Options for French Muslims

By Khalid Baig
Posted: 21 Zul-Hijjah 1424, 12 February 2004

Once a law trampling their religious rights has been passed, the paramount question becomes, what can the French Muslims do?

The search for solutions must begin with a clear understanding of the situation. A good starting point may be the statement of the same Shaikh Syed Tantawi whom the French government recruited to make the change more acceptable to Muslims. He affirmed that hijab is a religious obligation. Then he invoked coercion as a justification for violating it. It was the first time in history that a Muslim scholar invited coercion of fellow Muslims from a foreign government as a doctrinal option. But he was right on the first statement. Hijab is a religious obligation and no one has the right to abrogate it any more than he has the right to abrogate fasting or prayers.

As for his creative suggestion for violation of this basic Islamic obligation, a range of scholars from even the Al-Azhar explained clearly the very next day that coercion means a life and death situation. If a person is literally starving to death and the only food available is pork, then he can consume just that much from it that is absolutely necessary to avoid death. Needless to say, it is stretching it somewhat to apply the doctrine to hijab and the situation in France.

Obviously once Muslims have been asked to leave their Islam at the door before entering a government school, effectively the school door has been shut on them. Their options now will be private schools or home-schooling. Under the circumstances it becomes a collective obligation on Muslims in France to open as many private schools as possible. This does require that Muslim organizations stop infighting and pool all their resources. Another option will be sending children to Islamic schools across the channel in the UK, in Algeria, or wherever else such schools are possible.
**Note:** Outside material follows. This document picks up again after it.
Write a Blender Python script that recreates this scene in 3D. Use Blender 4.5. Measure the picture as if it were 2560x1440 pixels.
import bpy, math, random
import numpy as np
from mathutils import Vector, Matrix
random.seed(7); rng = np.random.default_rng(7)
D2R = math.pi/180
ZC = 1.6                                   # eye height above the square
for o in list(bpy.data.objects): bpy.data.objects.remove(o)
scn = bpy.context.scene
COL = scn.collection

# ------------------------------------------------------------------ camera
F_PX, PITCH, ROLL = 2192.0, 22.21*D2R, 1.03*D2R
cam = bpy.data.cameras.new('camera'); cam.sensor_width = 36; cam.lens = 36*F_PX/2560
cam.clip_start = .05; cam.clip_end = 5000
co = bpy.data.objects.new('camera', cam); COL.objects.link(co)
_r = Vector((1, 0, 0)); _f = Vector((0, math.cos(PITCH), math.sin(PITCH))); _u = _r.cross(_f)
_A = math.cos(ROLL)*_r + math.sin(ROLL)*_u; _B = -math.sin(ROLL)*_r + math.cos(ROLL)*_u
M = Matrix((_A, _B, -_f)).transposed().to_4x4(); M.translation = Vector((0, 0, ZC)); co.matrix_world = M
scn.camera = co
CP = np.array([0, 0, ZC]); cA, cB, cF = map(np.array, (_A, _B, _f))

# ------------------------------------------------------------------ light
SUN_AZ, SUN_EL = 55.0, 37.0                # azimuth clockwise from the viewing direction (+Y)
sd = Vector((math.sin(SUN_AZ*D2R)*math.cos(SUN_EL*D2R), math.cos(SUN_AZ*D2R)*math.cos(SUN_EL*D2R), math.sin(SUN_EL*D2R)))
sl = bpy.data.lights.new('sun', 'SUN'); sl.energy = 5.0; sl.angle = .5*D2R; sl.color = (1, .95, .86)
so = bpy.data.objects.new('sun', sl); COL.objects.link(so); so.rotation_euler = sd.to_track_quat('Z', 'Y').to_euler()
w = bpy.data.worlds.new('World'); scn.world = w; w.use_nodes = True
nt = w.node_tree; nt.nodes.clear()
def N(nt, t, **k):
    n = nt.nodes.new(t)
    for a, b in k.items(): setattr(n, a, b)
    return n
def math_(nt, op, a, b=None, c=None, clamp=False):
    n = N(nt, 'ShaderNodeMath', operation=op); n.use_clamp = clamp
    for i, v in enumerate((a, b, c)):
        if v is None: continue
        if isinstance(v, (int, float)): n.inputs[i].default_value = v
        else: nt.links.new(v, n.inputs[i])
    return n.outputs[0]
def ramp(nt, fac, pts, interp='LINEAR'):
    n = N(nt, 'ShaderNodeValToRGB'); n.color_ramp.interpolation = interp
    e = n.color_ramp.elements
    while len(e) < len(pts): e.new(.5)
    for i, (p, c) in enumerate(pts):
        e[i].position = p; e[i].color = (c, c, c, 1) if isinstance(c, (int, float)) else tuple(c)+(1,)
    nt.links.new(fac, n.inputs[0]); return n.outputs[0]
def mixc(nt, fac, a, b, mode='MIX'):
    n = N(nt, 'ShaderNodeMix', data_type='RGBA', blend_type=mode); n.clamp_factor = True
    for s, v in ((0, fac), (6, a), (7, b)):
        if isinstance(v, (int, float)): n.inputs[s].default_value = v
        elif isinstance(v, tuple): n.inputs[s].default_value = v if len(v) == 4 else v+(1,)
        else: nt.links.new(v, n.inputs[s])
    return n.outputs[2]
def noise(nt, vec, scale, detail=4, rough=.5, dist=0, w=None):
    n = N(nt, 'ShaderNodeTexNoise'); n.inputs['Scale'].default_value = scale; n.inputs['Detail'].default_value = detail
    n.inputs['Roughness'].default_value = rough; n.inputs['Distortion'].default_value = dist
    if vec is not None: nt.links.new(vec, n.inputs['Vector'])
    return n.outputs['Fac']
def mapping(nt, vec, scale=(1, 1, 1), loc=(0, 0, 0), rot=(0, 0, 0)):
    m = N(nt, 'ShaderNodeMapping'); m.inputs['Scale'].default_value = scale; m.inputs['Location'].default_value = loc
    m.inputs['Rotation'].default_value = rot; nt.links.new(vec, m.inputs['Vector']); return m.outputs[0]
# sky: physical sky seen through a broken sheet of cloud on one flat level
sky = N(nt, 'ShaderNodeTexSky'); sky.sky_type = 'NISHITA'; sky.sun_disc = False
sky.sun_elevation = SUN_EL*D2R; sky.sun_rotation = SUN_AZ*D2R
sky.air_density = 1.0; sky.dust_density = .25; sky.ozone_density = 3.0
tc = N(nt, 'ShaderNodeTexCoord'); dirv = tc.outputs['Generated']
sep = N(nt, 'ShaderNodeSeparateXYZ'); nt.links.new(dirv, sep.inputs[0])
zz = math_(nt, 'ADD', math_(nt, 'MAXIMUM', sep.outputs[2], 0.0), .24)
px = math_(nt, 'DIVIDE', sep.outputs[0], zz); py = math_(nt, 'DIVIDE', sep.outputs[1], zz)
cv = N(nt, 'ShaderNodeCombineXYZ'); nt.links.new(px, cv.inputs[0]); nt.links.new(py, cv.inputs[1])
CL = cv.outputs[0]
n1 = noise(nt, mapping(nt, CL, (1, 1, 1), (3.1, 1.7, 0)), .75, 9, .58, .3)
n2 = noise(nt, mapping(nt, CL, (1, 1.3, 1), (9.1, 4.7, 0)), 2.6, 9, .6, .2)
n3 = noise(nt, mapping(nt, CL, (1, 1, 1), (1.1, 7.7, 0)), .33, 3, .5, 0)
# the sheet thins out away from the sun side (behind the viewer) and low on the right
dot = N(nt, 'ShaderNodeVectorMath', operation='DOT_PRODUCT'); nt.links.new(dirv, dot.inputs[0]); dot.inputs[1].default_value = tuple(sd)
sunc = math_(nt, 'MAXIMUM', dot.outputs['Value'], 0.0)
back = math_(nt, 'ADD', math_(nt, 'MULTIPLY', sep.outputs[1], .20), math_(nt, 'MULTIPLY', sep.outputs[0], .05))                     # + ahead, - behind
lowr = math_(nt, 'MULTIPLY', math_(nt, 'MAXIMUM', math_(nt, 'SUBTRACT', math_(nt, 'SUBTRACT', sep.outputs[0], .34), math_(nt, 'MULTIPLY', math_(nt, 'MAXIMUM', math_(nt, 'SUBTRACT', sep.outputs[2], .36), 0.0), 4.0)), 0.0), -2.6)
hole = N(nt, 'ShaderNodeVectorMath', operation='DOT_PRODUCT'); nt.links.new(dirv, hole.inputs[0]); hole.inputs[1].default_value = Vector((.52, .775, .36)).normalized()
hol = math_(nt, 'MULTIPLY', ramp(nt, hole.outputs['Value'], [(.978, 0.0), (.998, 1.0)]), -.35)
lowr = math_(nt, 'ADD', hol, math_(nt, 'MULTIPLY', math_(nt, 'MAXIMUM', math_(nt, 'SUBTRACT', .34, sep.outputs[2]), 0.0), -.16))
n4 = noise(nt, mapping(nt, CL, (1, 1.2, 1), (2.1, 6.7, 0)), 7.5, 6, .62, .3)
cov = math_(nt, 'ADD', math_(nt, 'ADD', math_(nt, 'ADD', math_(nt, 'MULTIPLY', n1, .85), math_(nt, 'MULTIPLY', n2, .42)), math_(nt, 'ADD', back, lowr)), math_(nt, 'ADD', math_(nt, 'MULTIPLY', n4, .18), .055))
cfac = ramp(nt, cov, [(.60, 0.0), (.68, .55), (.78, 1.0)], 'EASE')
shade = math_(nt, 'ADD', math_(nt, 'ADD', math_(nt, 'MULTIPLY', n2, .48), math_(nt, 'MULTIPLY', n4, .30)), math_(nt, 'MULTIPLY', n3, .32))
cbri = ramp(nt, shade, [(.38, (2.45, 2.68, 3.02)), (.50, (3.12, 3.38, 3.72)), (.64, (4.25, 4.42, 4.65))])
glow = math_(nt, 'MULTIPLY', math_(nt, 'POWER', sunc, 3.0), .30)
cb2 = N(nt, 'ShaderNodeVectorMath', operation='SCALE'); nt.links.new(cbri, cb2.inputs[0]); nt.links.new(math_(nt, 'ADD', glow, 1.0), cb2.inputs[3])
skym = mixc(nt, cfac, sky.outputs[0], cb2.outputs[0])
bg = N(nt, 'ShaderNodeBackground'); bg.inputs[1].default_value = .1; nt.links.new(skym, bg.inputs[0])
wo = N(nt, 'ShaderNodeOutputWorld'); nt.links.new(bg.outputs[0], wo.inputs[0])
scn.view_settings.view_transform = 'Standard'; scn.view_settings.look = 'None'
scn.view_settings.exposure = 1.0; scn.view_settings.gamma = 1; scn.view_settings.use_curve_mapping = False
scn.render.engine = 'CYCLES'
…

Muslims in neighboring countries should help as much as they can in this regard.

Further, those who can home-school should seriously start considering this option, a tradition that is well established and growing in the USA. Useful exchanges are possible between Muslim home-schoolers in the USA and the potential ones in France.

The anti-hijab drive may turn out to be a blessing in disguise if Muslims pursue these options vigorously. For regarding our children we should be concerned not only with what goes on their head but also with what goes in their head.

At the same time Muslims must forge alliances with other people of conscience to wage a struggle for restoration of their religious rights. Banning hijab is just the beginning. Other draconian measures, like ban on opting out of sex and physical education classes, and ban on requesting treatment from same sex doctors, have already, and quietly, been slipped in this first serving. There should be no illusion that it will end even here for the goal is much bigger. Anyone contemplating the idea of a mini scarf should know that you can either fight back or else surrender and be content with a mini Islam.

Of course if all else fails then one must consider migration. Hijrah, or migration, as Islamic history tells us, means moving away from a land where Muslims are persecuted to a land where they can live freely as Muslims. The Qur'an does warn those who would fail to move (when such move becomes obligatory because of the circumstances) and then cite coercion as an excuse for not practicing. "Lo! As for those whom the angels take (in death) while they wrong themselves, (the angels) will ask: In what were you engaged? They will say: We were oppressed in the land. (The angels) will say: Was not Allah's earth spacious that you could have migrated therein? As for such, their habitation will be hell, an evil journey's end." (An-Nisa' 4: 97). We hope and pray that it does not come to that. A very large-scale migration is unthinkable to many. But then so is the idea that Muslims can voluntarily live in a land that forbids practice of their religion.